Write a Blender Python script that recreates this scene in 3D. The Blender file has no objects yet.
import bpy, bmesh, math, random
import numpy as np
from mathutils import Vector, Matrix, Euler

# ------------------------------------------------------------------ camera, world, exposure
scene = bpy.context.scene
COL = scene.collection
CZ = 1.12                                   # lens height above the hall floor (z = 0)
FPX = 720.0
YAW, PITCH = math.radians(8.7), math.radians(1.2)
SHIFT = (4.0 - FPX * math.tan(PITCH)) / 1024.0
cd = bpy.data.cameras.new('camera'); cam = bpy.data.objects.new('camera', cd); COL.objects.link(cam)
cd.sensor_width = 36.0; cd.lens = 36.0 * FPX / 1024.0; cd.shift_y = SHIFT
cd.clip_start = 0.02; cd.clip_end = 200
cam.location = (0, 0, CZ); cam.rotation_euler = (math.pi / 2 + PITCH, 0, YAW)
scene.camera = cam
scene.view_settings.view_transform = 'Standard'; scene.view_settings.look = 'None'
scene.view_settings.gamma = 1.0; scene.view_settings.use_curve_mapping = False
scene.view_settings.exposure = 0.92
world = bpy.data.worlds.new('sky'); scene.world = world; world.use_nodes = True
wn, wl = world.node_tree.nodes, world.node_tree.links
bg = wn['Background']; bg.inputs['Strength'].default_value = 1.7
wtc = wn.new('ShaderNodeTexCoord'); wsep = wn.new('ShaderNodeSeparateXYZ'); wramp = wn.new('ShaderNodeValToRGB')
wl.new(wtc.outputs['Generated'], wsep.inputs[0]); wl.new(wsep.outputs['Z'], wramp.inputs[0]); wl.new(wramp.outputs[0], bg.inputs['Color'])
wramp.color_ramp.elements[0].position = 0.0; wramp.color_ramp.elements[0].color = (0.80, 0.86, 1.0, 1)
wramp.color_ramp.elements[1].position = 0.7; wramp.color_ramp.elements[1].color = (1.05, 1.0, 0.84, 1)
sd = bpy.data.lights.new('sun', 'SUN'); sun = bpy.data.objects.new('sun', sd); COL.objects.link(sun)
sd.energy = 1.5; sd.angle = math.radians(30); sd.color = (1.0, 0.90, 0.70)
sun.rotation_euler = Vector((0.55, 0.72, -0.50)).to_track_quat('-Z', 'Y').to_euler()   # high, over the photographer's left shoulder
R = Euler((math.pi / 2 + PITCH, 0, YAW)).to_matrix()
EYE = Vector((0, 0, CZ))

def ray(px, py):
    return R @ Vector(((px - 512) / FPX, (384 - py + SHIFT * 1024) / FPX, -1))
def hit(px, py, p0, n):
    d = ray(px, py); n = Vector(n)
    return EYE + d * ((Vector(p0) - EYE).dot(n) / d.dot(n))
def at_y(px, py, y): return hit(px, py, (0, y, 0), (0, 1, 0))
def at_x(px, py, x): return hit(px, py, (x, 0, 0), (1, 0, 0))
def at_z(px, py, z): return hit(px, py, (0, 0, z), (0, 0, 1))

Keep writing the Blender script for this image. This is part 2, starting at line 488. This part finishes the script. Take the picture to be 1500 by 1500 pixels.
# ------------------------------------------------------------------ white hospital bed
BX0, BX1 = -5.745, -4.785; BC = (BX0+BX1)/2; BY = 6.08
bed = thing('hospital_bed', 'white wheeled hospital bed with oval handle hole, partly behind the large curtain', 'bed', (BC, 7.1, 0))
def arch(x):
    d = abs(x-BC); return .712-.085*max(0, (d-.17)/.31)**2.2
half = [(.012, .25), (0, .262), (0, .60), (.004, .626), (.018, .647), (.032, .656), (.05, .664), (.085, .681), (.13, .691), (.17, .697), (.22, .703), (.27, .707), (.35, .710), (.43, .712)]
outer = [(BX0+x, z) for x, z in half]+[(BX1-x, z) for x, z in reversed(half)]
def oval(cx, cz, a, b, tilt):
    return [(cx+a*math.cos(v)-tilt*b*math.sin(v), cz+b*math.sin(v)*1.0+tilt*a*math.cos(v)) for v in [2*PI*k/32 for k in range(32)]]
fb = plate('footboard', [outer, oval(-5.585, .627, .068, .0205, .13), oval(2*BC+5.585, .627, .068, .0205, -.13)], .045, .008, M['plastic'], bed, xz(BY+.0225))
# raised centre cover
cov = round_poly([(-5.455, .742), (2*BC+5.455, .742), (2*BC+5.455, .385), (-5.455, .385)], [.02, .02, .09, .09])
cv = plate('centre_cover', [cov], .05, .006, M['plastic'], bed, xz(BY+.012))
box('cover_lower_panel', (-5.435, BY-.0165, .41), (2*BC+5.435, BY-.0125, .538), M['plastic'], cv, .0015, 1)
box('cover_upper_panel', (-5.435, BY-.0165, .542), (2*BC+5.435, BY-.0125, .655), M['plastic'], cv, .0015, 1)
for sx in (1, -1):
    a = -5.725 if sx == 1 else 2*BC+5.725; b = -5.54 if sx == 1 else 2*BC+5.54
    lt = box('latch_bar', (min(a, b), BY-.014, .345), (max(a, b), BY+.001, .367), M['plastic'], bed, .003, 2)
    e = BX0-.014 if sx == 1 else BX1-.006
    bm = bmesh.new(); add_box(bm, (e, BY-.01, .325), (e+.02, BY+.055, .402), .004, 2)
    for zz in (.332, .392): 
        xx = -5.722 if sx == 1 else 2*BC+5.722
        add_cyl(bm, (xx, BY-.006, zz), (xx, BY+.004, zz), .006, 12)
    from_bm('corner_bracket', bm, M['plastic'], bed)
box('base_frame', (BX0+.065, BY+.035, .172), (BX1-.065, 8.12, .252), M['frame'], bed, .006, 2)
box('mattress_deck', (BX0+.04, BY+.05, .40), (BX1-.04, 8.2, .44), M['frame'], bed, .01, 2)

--

# Your instructions:
Give back exactly the material above from its opening line to the line bearing "from mathutils import Vector, Matrix, Euler".

# Complete answer:
Write a Blender Python script that recreates this scene in 3D. The Blender file has no objects yet.
import bpy, bmesh, math, random
import numpy as np
from mathutils import Vector, Matrix, Euler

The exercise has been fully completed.